Work to do ->
In the entries below, find the line containing "Write a Blender" and the line containing "return (c(r), c(g), c(b), 1)". Copy those two lines and everything between them exactly, and only that.

Record set ->
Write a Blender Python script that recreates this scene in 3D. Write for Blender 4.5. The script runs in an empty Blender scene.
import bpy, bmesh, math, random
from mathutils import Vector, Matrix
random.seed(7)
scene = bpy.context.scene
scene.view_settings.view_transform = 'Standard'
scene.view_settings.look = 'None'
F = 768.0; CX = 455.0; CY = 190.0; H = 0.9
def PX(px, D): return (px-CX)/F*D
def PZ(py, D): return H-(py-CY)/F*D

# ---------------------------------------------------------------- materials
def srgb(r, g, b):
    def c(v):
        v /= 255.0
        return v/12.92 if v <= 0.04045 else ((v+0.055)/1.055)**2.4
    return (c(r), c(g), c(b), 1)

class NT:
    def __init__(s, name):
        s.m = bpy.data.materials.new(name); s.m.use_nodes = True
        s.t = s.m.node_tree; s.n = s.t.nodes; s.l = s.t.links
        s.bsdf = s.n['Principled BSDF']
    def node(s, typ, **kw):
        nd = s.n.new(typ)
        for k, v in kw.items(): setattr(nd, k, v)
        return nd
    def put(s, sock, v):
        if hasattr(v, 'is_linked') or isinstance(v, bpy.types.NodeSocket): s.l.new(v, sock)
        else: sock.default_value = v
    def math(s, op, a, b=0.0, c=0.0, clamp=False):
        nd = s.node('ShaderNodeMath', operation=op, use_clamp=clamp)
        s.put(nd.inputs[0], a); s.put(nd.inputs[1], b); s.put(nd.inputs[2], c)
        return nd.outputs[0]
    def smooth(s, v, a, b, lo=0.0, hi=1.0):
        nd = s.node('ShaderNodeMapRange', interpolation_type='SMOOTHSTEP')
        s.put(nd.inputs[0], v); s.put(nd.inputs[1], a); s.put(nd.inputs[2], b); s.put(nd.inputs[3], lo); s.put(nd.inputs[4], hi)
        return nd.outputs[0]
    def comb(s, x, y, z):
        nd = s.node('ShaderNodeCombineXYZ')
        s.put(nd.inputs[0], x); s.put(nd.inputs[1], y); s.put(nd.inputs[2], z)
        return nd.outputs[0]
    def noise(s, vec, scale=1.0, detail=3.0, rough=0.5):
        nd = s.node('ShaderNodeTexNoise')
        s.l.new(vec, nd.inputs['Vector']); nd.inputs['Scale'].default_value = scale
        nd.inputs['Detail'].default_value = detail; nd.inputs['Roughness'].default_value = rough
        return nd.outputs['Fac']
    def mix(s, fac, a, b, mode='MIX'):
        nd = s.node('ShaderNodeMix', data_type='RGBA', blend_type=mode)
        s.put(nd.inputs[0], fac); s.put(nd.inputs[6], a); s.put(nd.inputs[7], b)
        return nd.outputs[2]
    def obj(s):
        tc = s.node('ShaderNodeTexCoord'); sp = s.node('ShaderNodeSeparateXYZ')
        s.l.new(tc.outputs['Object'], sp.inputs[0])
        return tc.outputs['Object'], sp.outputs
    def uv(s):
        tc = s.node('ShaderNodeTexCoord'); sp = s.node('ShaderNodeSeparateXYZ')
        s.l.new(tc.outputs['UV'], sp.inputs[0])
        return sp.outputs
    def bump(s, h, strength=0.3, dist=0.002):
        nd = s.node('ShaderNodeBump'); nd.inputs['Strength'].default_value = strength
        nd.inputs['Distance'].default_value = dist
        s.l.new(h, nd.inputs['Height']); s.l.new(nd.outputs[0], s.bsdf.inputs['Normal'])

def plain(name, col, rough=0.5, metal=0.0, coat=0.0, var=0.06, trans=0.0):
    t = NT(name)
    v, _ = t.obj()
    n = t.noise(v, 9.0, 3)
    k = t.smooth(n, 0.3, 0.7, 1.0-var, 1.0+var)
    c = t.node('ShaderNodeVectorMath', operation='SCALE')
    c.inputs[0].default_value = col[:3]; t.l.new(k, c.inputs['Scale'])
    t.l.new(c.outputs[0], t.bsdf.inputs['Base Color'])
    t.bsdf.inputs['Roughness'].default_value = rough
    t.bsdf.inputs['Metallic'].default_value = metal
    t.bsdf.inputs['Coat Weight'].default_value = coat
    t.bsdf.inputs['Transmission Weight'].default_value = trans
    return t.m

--

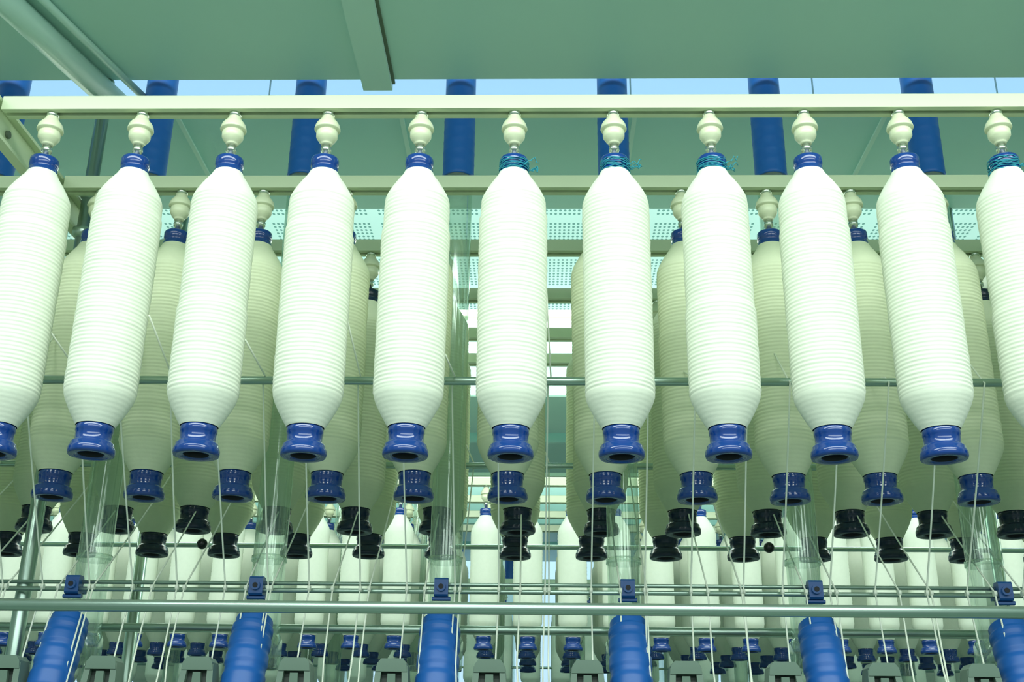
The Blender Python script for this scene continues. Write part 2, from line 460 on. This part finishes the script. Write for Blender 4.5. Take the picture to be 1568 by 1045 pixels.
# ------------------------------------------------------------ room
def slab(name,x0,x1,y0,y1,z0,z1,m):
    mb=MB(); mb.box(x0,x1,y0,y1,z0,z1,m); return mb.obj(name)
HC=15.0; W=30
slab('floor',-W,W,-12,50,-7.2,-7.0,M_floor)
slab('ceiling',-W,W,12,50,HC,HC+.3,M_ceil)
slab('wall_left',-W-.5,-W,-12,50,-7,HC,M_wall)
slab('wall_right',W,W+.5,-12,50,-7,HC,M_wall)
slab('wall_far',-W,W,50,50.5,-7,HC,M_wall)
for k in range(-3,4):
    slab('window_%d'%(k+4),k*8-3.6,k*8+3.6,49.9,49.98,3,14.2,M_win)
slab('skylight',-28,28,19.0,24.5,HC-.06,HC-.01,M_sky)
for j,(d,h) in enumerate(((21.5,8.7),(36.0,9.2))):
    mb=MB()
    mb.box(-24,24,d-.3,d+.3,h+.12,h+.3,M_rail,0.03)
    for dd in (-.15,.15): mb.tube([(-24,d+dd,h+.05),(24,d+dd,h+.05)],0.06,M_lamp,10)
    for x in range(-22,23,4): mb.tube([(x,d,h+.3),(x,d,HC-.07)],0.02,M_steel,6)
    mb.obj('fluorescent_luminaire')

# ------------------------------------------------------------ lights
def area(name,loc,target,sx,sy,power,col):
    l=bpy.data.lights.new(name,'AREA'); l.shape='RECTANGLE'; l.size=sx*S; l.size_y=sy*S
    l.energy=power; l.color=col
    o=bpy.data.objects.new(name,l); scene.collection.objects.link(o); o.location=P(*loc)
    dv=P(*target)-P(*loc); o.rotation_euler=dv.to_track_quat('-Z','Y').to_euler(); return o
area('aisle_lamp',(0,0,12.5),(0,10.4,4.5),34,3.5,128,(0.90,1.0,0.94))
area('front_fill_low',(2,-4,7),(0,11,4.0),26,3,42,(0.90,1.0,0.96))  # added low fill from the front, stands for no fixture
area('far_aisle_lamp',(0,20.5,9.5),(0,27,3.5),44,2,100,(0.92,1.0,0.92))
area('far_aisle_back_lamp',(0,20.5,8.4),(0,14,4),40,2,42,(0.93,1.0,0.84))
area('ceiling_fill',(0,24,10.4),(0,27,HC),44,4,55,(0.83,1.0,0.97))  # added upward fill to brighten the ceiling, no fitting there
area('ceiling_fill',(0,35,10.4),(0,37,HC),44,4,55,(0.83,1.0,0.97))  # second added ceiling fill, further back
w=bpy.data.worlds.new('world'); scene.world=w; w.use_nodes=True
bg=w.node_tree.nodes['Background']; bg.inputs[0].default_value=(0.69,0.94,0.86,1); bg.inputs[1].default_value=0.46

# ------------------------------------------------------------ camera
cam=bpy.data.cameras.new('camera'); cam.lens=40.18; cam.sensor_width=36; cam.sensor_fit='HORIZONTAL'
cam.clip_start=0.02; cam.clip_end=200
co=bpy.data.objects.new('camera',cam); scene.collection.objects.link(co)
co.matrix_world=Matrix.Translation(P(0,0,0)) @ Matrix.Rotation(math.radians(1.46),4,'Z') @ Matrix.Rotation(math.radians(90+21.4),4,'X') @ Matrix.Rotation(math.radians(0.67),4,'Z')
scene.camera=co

---

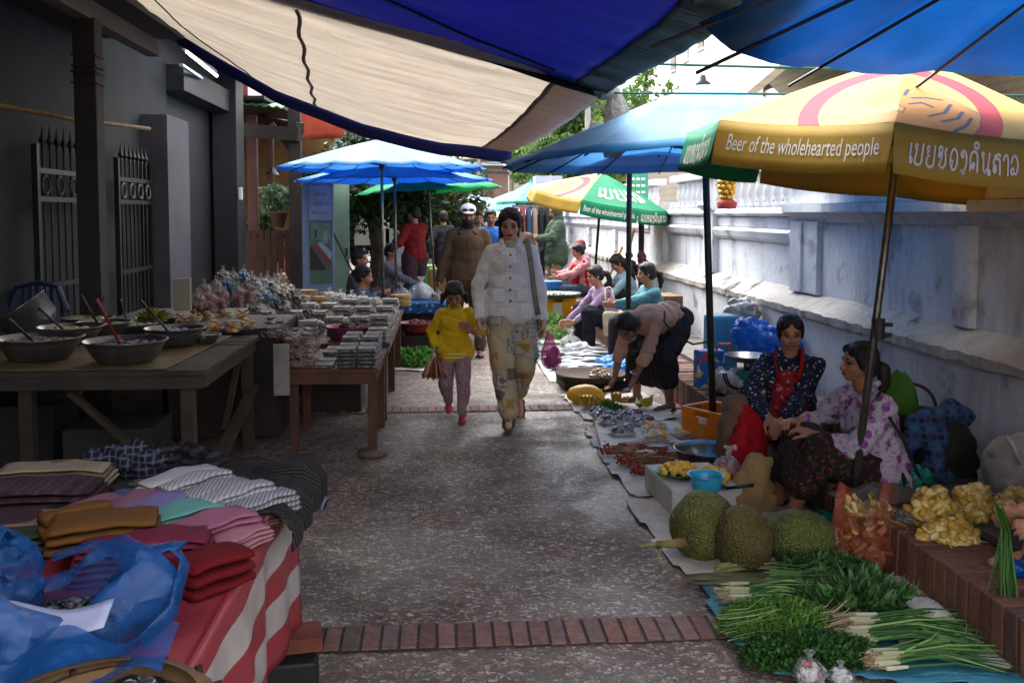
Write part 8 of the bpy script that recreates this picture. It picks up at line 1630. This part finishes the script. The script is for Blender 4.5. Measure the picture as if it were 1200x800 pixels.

Output for this exercise ->
Write a Blender Python script that recreates this scene in 3D. Write for Blender 4.5. The script runs in an empty Blender scene.
import bpy, bmesh, math, random
from mathutils import Vector, Matrix
random.seed(7)
scene = bpy.context.scene
scene.view_settings.view_transform = 'Standard'
scene.view_settings.look = 'None'
F = 768.0; CX = 455.0; CY = 190.0; H = 0.9
def PX(px, D): return (px-CX)/F*D
def PZ(py, D): return H-(py-CY)/F*D

# ---------------------------------------------------------------- materials
def srgb(r, g, b):
    def c(v):
        v /= 255.0
        return v/12.92 if v <= 0.04045 else ((v+0.055)/1.055)**2.4
    return (c(r), c(g), c(b), 1)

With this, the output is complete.